Daryl C. W. O'Shea wrote:
Loren Wilton wrote:

I am not NAT'ed so I can see no reason why it is ALL_TRUSTED


I think I can:

Delivered-To: [EMAIL PROTECTED]
Received: (qmail 19588 invoked from network); 20 May 2005 22:45:07 +0100
Received: from 82-35-6-77.cable.ubr01.hari.blueyonder.co.uk (@82.35.6.77)
 by secure.roshan.name with SMTP; 20 May 2005 22:45:07 +0100
Language: English


I suspect the qmail header either isn't parsable by SA or doesn't contain
enough information to be interesting, or is considered local delivery. This means that the next and only header would be from your gateway and would be trusted, I assume. Since it is directly from the spammer with no indication
of a local gateway, SA makes the wrong guess.

I *think* that normally SA expects to see a received header from your local MTA in the mail, and in this case there isn't one.
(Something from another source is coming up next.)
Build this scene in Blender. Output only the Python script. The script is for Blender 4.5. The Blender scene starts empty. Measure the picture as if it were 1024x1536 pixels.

You might be able to get
around this by setting trusted_networks to local only, but I suspect the
right fix is to get a received header for your MTA in there.


Actually, SpamAssassin 3.0.3 can't parse the first received header either, due to the @ in front of the IP. Even if you were to set trusted_networks all trusted would fire and there'd be no RBL lookups etc.

Daryl


I think that is exactly right. If you remove the '@' everything is fixed and the spam gets a very high score!

This parsing problem looks like something that would be fixable in spamassassin or does it classify as a mail server problem that shouldn't be worked around?